Acting out Shakespeare in the Library

With the ‘peak-Shakespeare date’ of 23rd April anniversary having passed we can now settle down to thinking of 2016 once again as the ‘year’ of Shakespeare and enjoying those things that will keep the man from Stratford in the public eye for the remainder of his 400th anniversary.  The British Library’s contribution to the celebrations – ‘Shakespeare in Ten Acts’ is a fine place to start in this regard, making use of much that is perhaps well-known about the man and his works to shed fascinating light on much that arguably isn’t.

Each ‘Act’ originates in the process of acting – the staging of a particular play at a particular time and in a particular place.  From the first (probable) staging of Hamlet at the Globe in 1600 to the digitally-inspired (re)staging of the play by the Wooster Group in 2013 each section of the exhibition uses a particular performance to highlight the currents in thought around the plays that come together in the activity of acting out the work.  The texts and plots of the plays may well be familiar to us, but the circumstances of their performance open up other avenues for consideration.  When did a woman first act on a British stage?  When was a black actor first seen (and, incredibly, for how many years after that date did white actors still presume to take on the parts of black characters)?  It is, perhaps, unsurprising that the answers to such questions involve stagings of Shakespeare plays, as his work represents both the most ‘traditional’ body of texts in English-language theatre and, simultaneously, the one most receptive to daring reinvention.  The displays remind us how daring that reinvention may sometimes be.

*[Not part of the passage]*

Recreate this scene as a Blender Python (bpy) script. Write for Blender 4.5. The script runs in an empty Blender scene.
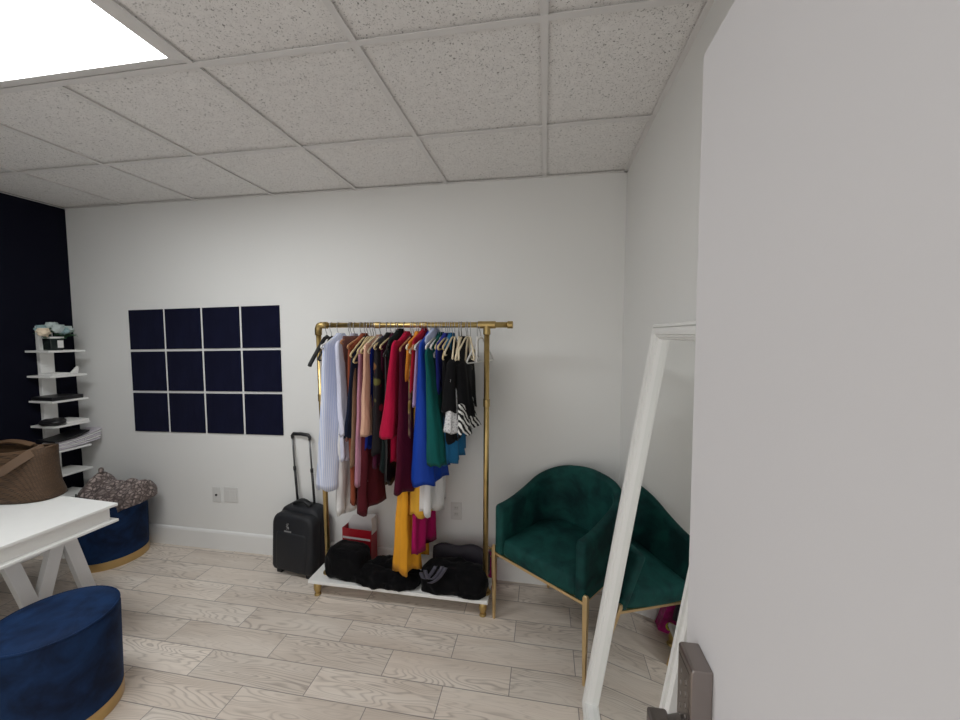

Boundaries are pushed and challenged in each ‘Act’ here: boundaries of what is deemed ‘acceptable’ on stage (in content or in dramatic treatment); boundaries of what is possible (the first stagings of The Tempest in the indoor space at Blackfriars being a vivid example of this); and boundaries of interpretation, as each production pushes the limits of what its director, actors, and audience members are prepared to see the play as ‘meaning’.  From Peter Brook’s 1970 Midsummer Night’s Dream for the RSC to the all-male Twelfth Night at the Globe in 2002 (reprised 2012) Shakespeare’s work emerges from this exhibition as marvellously open-ended, never fixed in performance but always changing in each new attempt to turn the words on the page into the substance of theatrical illusion.

With its wealth of books and documents from the period, the British Library is, of course, a great place to think about the linguistic, social, and political culture of Shakespeare’s time, an the exhibition brings together items that would be worth seeing at any time.  In this anniversary year, though, it does something else as well: it reminds us that the words on the page are the starting point in our engagement with Shakespeare, and that any exhibition is only a summary of where we currently are in our ongoing process of acting out the works that he left for us.